The Concept: The iPhone Index of the Japanese financial services provider Nomura compares prices for the high-quality touchscreen phone in 23 countries – and comes to entirely different results than traditional indicators. According to this one, the US dollar is the world’s most undervalued currency. By contrast, the Big Mac Index – the veteran of the bizarre indices – comes to the opposite conclusion.

The Proof: Is still pending since the indicator only exists since 2016. However, its authors are convinced of the power their indicator.

Big Mac Index 🍔

The Concept: This index compares currency exchange rates in different countries based on the cost of a Big Mac. The index uses purchasing power parity to explain whether a currency is over or undervalued at its current price.

The Proof: The Economist publishes this index annually, and it shows a strong correlation between the dollar price of a Big Mac and GDP per person. The Economist says that merely comparing prices is irrelevant, as labor costs vary significantly by country.

Billy Bookcase Index 📚

The Concept: The Billy Bookcase Index calculates the costs for the greatly Ikea shelf. Prices are derived from the next year’s catalog on October 15 and converted to dollars based on the average exchange rate of the previous 30 days. For 2016, the average world price was $ 58.10. In Egypt, the bookcase was the most expensive one worldwide with 101.55 US dollars.

The Proof: When Ikea did not increase the price for the shelf in the Eurozone in 2014, it was considered an indication of difficulties in recovering from the European debt crisis.

Consumer Consumption Of Beer Index 🍻

The Concept: Consumers often try to save money by drinking at home, sending pub sales and jobs into a tizzy.

The Proof: In Europe, 73% of jobs tied to the beer industry are outside breweries.
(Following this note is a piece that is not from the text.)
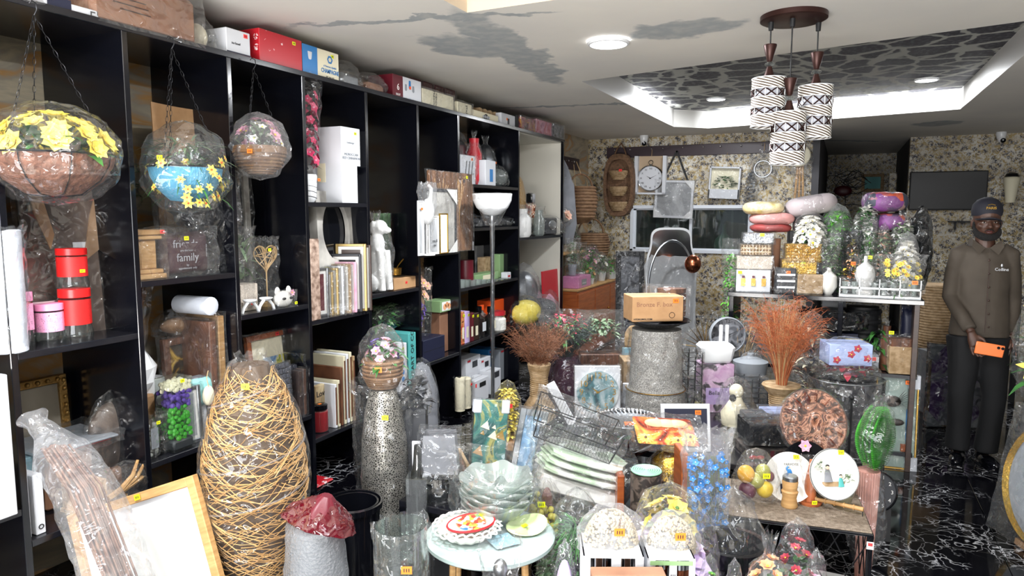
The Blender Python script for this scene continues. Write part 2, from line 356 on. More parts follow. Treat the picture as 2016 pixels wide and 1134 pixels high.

These include jobs at bars and restaurants. From 2008 through 2010, employment in the beer industry fell 12% versus 2% for Europe as a whole.

Japenese Haircut Indicator 💇🏻‍♀️

The Concept: During flush times women are more likely to get their hair cut, dyed, and simply groomed more frequently. During recessions, they’re more likely to take off extra inches to save on trips to the salon.

The Proof: Few analysts have likened to the idea, but Japan’s Nikkei magazine drew on data that revealed women cut their hair shorter as the economy fell in 1997.

Popcorn Index 🍿

The Concept: If your life is drab and worrying, people are looking for distraction in the cinema.

The Proof: Cinemas had one of their best years during the 2009 recession. As the markets calmed down, the rise of moviegoers was over.

Baked Beans Sales Indicator 🥫

The Concept: Consumers move to canned goods to save on food expenses during hard times.

The Proof: During 2009, the value of baked beans soared 23% in the U.K. as consumers fell back on the staple instead of going out for dinner.